Buhari should be able to address the issue with the refineries as President, substantive Petroleum Minister, former Head of State and former Minister of Petroleum Resources. No one should be better than him in governing the industry. He has to decide either to scrap, sell off or effectively fix the existing refineries. If Dangote can build a mega refinery in three years, the government can do the same. An anticorruption government should be able to mobilise private sector resources to complement its own to build refineries in a country of 180 million people – a huge market for refined petroleum products.

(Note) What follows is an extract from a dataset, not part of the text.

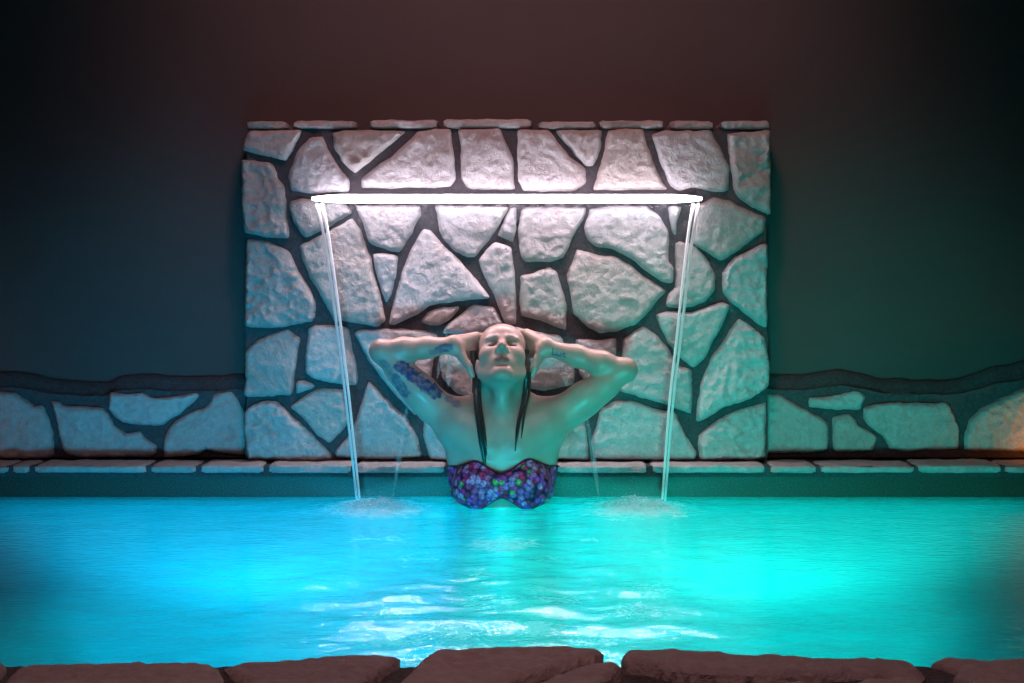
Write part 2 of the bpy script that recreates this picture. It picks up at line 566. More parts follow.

In the meantime, making government decisions and fiscal policy more efficient will create a completely different reality than the one the country is currently grappling with. Nigerian oil is an important political commodity; it is what has kept the country going. In that context, the price of petrol cannot be determined by market forces. Are the people of the Niger Delta – poor and polarised by oil production in their backyards – to pay the same price as obtained in a high income country as the United States or United Arab Emirates where oil money has helped deliver both physical and social infrastructures? Definitely not.